What is being asked: Look through the lines below and extract any with the word "image".

>> START Material supplied

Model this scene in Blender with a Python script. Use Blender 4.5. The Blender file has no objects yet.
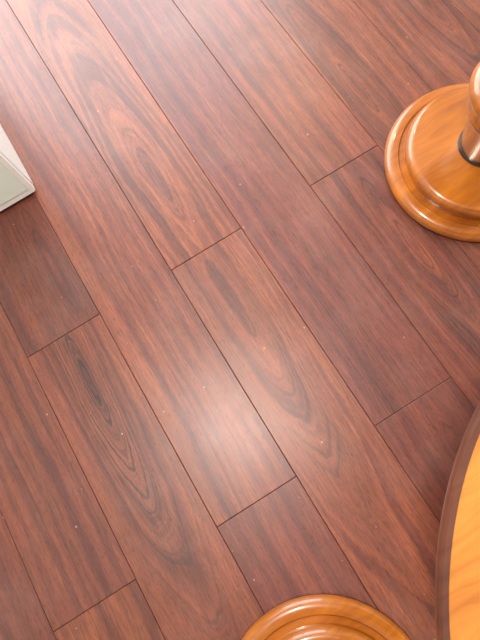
import bpy, bmesh, random
from math import *
from mathutils import Matrix, Vector
sc=bpy.context.scene
sc.view_settings.view_transform='Standard'
def link(o,parent=None):
    sc.collection.objects.link(o)
    if parent: o.parent=parent
    return o
def lin(r,g,b):
    f=lambda c:(c/255/12.92) if c/255<=.04045 else ((c/255+.055)/1.055)**2.4
    return (f(r),f(g),f(b),1)
# ---------- materials ----------
def newmat(n):
    m=bpy.data.materials.new(n);m.use_nodes=True
    nt=m.node_tree;b=nt.nodes['Principled BSDF'];return m,nt,b
def simple(n,col,rough=.5,metal=0,coat=0,bump=0,scale=40):
    m,nt,b=newmat(n)
    b.inputs['Base Color'].default_value=col;b.inputs['Roughness'].default_value=rough
    b.inputs['Metallic'].default_value=metal;b.inputs['Coat Weight'].default_value=coat
    if bump:
        nz=nt.nodes.new('ShaderNodeTexNoise');nz.inputs['Scale'].default_value=scale
        tc=nt.nodes.new('ShaderNodeTexCoord');nt.links.new(tc.outputs['Object'],nz.inputs['Vector'])
        bp=nt.nodes.new('ShaderNodeBump');bp.inputs['Strength'].default_value=bump;bp.inputs['Distance'].default_value=.002
        nt.links.new(nz.outputs['Fac'],bp.inputs['Height']);nt.links.new(bp.outputs['Normal'],b.inputs['Normal'])
    return m
class NT:
    def __init__(s,nt): s.nt=nt
    def set(s,sock,v):
        if isinstance(v,bpy.types.NodeSocket): s.nt.links.new(v,sock)
        elif v is not None: sock.default_value=v
    def m(s,op,a,b=None,c=None,clamp=False):
        n=s.nt.nodes.new('ShaderNodeMath');n.operation=op;n.use_clamp=clamp
        for i,v in enumerate((a,b,c)):
            if v is not None: s.set(n.inputs[i],v)
        return n.outputs[0]
    def xyz(s,x,y,z):
        n=s.nt.nodes.new('ShaderNodeCombineXYZ')
        for i,v in enumerate((x,y,z)): s.set(n.inputs[i],v)
        return n.outputs[0]
    def sep(s,v):
        n=s.nt.nodes.new('ShaderNodeSeparateXYZ');s.set(n.inputs[0],v);return n.outputs
    def noise(s,v,scale=1,detail=2,rough=.5,dim='3D',w=None):
        n=s.nt.nodes.new('ShaderNodeTexNoise');n.noise_dimensions=dim
        n.inputs['Scale'].default_value=scale;n.inputs['Detail'].default_value=detail;n.inputs['Roughness'].default_value=rough
        if dim!='1D': s.set(n.inputs['Vector'],v)
        if w is not None: s.set(n.inputs['W'],w)
        return n.outputs['Fac']
    def ramp(s,f,stops,interp='LINEAR'):
        n=s.nt.nodes.new('ShaderNodeValToRGB');n.color_ramp.interpolation=interp
        e=n.color_ramp.elements
        while len(e)<len(stops): e.new(.5)
        for q,(p,c) in zip(e,stops): q.position=p;q.color=c if len(c)==4 else (*c,1)
        s.set(n.inputs[0],f);return n.outputs[0]
    def mix(s,f,a,b,bt='MIX'):
        n=s.nt.nodes.new('ShaderNodeMix');n.data_type='RGBA';n.blend_type=bt
        s.set(n.inputs[0],f);s.set(n.inputs[6],a);s.set(n.inputs[7],b);return n.outputs[2]
    def attr(s,name):
        n=s.nt.nodes.new('ShaderNodeAttribute');n.attribute_name=name;return n.outputs['Vector']
g=lambda v:(v,v,v,1)
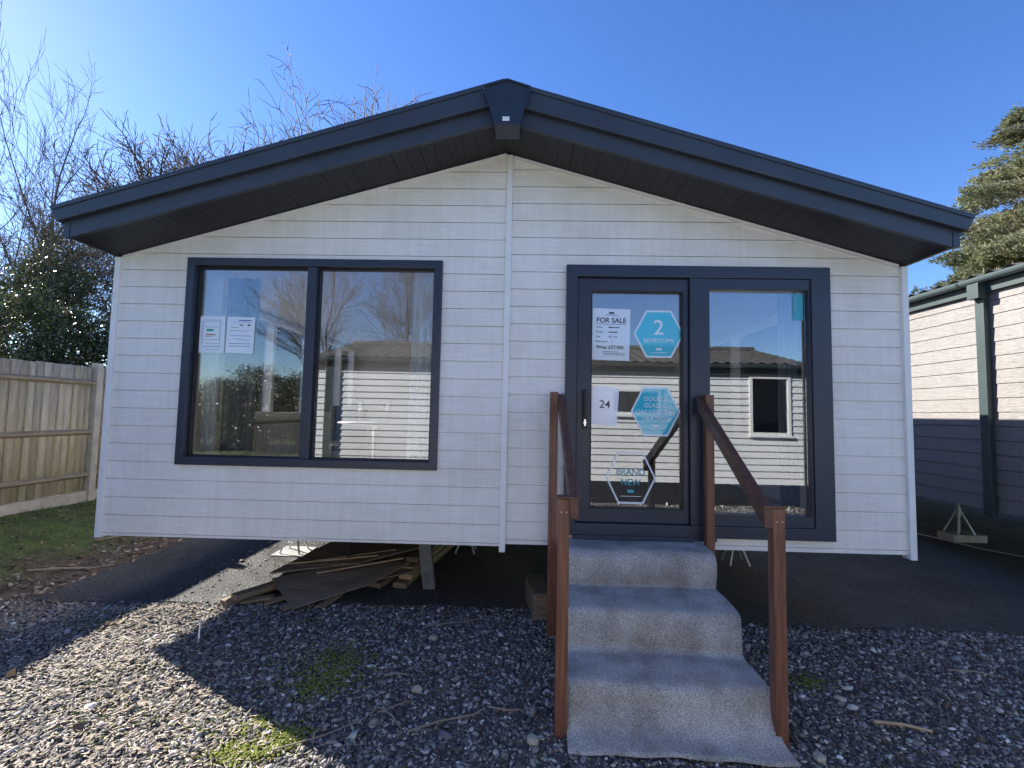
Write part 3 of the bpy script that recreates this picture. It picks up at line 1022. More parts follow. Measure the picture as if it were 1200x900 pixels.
for x in (0.475, 1.385):
    st = MB()
    st.add([(x + dx + ox, y + oy, z) for dx in (0, .03) for y, z in ((-0.05, 0.60), (-0.28, 0.60), (-0.285, 0.40), (-0.70, 0.40), (-0.70, 0.172), (-1.05, 0.172), (-1.05, 0.0), (-0.05, 0.0))],
           [tuple(range(8)), tuple(range(15, 7, -1))] + [(k, k + 8, (k + 1) % 8 + 8, (k + 1) % 8) for k in range(8)])
    st.build("stringer", M_STAIN, steps)
PW = 0.060
posts = {"LB": (0.377, -0.115, 1.665), "LF": (0.366, -1.135, 1.085), "RB": (1.509, -0.125, 1.665), "RF": (1.447, -1.140, 1.065)}
for k, (x, y, z) in posts.items():
    po = MB().box(x + ox, x + PW + ox, y + oy, y + PW + oy, 0.0, z + 0.085 + (0.018 if k[1] == "B" else 0.0))
    po.build("post", M_STAIN, steps, bevel=0.004)
for a, b in (("LB", "LF"), ("RB", "RF")):
    xa, ya, za = posts[a]; xb, yb, zb_ = posts[b]
    rx0, rx1 = (PW + .001, PW + .046) if a[0] == "L" else (-.046, -.001)
    cs = [(xa, ya + PW, za - 0.005), (xb, yb - 0.004, zb_ - 0.012)]
    dz = 0.098
    vs = []
    for (x, y, z) in cs:
        vs += [(x + rx0 + ox, y + oy, z), (x + rx1 + ox, y + oy, z), (x + rx1 + ox, y + oy, z + dz), (x + rx0 + ox, y + oy, z + dz)]
    rl = MB().add(vs, [(0, 1, 2, 3), (7, 6, 5, 4), (0, 4, 5, 1), (1, 5, 6, 2), (2, 6, 7, 3), (3, 7, 4, 0)])
    hr = rl.build("handrail", M_STAINR, steps, bevel=0.004)
    q0, q1 = min(rx0, 0), max(rx1, PW)
    MB().box(xb + q0 - .004 + ox, xb + q1 + .004 + ox, yb - .008 + oy, yb + PW + .004 + oy, zb_ + .0875, zb_ + .099).build("post_cap", M_STAINR, steps, bevel=0.003)
    for dx in (0.018, 0.044):
        MB().tube([(xb + dx + ox, yb + 0.0005 + oy, zb_ + 0.02), (xb + dx + ox, yb - 0.0025 + oy, zb_ + 0.02)], 0.0035, 10).build("screw", M_METAL, hr)

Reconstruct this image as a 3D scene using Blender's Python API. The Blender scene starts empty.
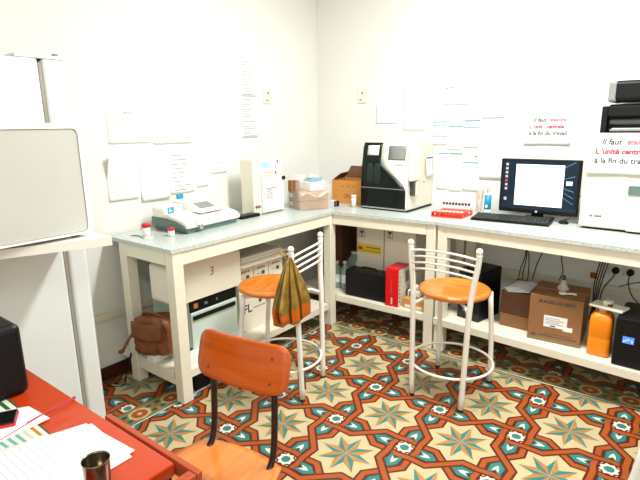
import bpy, bmesh, math, random
from mathutils import Vector, Matrix
random.seed(7)
SC = bpy.context.scene
COL = SC.collection
PI = math.pi

# ------------------------------------------------------------------ camera
cam_d = bpy.data.cameras.new('camera')
cam = bpy.data.objects.new('camera', cam_d)
COL.objects.link(cam)
cam_d.sensor_fit = 'HORIZONTAL'
cam_d.sensor_width = 36.0
cam_d.lens = 494.164 / 640.0 * 36.0
cam_d.clip_start = 0.02
yaw, pitch, roll = -0.6579, -0.2275, -0.0142
fw = Vector((math.sin(yaw)*math.cos(pitch), math.cos(yaw)*math.cos(pitch), math.sin(pitch)))
rt0 = fw.cross(Vector((0, 0, 1))).normalized()
up0 = rt0.cross(fw)
rt = rt0*math.cos(roll) + up0*math.sin(roll)
up = -rt0*math.sin(roll) + up0*math.cos(roll)
cam.matrix_world = Matrix(((rt.x, up.x, -fw.x, 1.1595), (rt.y, up.y, -fw.y, -2.077),
                           (rt.z, up.z, -fw.z, 1.5017), (0, 0, 0, 1)))
SC.camera = cam

# ------------------------------------------------------------------ world, light, exposure
w = bpy.data.worlds.new('world')
SC.world = w
w.use_nodes = True
w.node_tree.nodes['Background'].inputs[0].default_value = (0.85, 0.93, 1.0, 1)
w.node_tree.nodes['Background'].inputs[1].default_value = 1.0
SC.view_settings.view_transform = 'Standard'
SC.view_settings.look = 'None'
SC.view_settings.gamma = 1.0
SC.view_settings.use_curve_mapping = False
SC.view_settings.exposure = 0.40

def area(name, loc, rot, sx, sy, power, color):
    l = bpy.data.lights.new(name, 'AREA')
    l.shape = 'RECTANGLE'; l.size = sx; l.size_y = sy; l.energy = power; l.color = color
    o = bpy.data.objects.new(name, l); o.location = loc; o.rotation_euler = rot
    COL.objects.link(o)
    return o
LAMP_POWER = 78.0
WINDOW_POWER = 6.0
area('ceiling_light_rear', (0.45, 0.12, 2.88), (0, 0, 0), 1.2, 0.25, LAMP_POWER, (1.0, 0.985, 0.965))
area('ceiling_light_near', (1.5, -2.5, 2.88), (0, 0, 0), 1.2, 0.25, LAMP_POWER*0.4, (1.0, 0.985, 0.965))
area('window_daylight', (1.0, -3.38, 1.75), (PI/2, 0, 0), 1.5, 1.2, WINDOW_POWER, (0.97, 0.99, 1.0))

# ------------------------------------------------------------------ materials
MATS = {}
def mat(name, col, rough=0.5, metal=0.0, var=0.06, scale=6.0, bump=0.0, alpha=None, trans=0.0, ior=1.45,
        emit=None, estr=0.0, spec=0.5, coat=0.0, second=None, stretch=None):
    if name in MATS:
        return MATS[name]
    m = bpy.data.materials.new(name)
    m.use_nodes = True
    nt = m.node_tree
    b = nt.nodes['Principled BSDF']
    b.inputs['Roughness'].default_value = rough
    b.inputs['Metallic'].default_value = metal
    b.inputs['IOR'].default_value = ior
    b.inputs['Specular IOR Level'].default_value = spec
    b.inputs['Coat Weight'].default_value = coat
    b.inputs['Transmission Weight'].default_value = trans
    if alpha is not None:
        b.inputs['Alpha'].default_value = alpha
    tc = nt.nodes.new('ShaderNodeTexCoord')
    mp = nt.nodes.new('ShaderNodeMapping')
    nt.links.new(tc.outputs['Object'], mp.inputs['Vector'])
    if stretch: mp.inputs['Scale'].default_value = stretch
    n = nt.nodes.new('ShaderNodeTexNoise')
    n.inputs['Scale'].default_value = scale
    n.inputs['Detail'].default_value = 5.0
    nt.links.new(mp.outputs['Vector'], n.inputs['Vector'])
    r = nt.nodes.new('ShaderNodeValToRGB')
    r.color_ramp.elements[0].position = 0.3
    r.color_ramp.elements[1].position = 0.7
    c2 = second if second else tuple(min(1.0, c*(1+var)) for c in col)
    c1 = tuple(c*(1-var) for c in col) if not second else col
    r.color_ramp.elements[0].color = (*c1, 1)
    r.color_ramp.elements[1].color = (*c2, 1)
    nt.links.new(n.outputs['Fac'], r.inputs['Fac'])
    nt.links.new(r.outputs['Color'], b.inputs['Base Color'])
    if bump > 0:
        bp = nt.nodes.new('ShaderNodeBump')
        bp.inputs['Strength'].default_value = bump
        bp.inputs['Distance'].default_value = 0.005
        nt.links.new(n.outputs['Fac'], bp.inputs['Height'])
        nt.links.new(bp.outputs['Normal'], b.inputs['Normal'])
    if emit:
        b.inputs['Emission Color'].default_value = (*emit, 1)
        b.inputs['Emission Strength'].default_value = estr
    MATS[name] = m
    return m

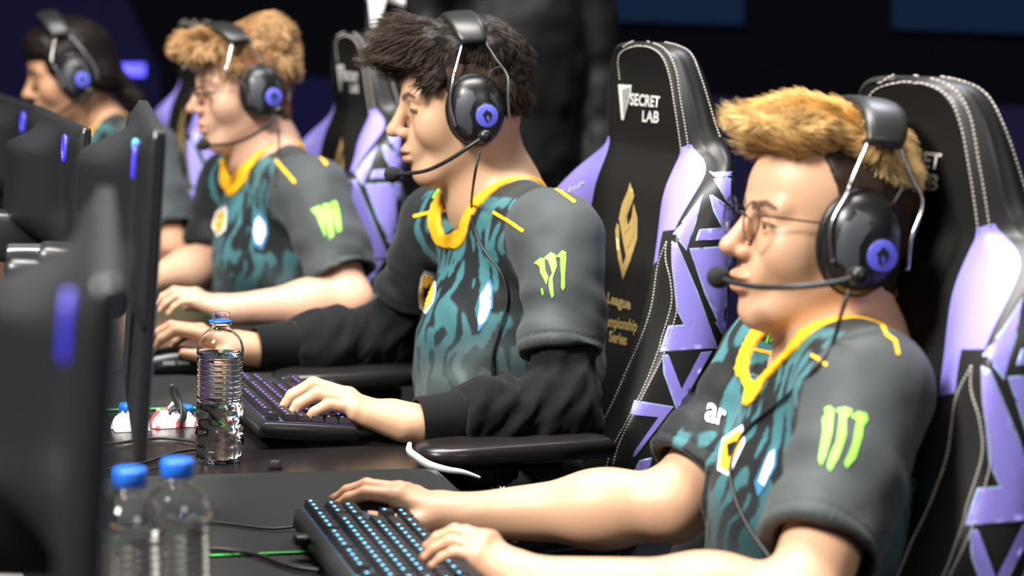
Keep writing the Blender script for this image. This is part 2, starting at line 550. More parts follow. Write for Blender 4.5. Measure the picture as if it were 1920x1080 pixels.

>> END Material supplied

The output:
Reconstruct this image as a 3D scene using Blender's Python API. The Blender scene starts empty.
Keep writing the Blender script for this image. This is part 2, starting at line 550. More parts follow. Write for Blender 4.5. Measure the picture as if it were 1920x1080 pixels.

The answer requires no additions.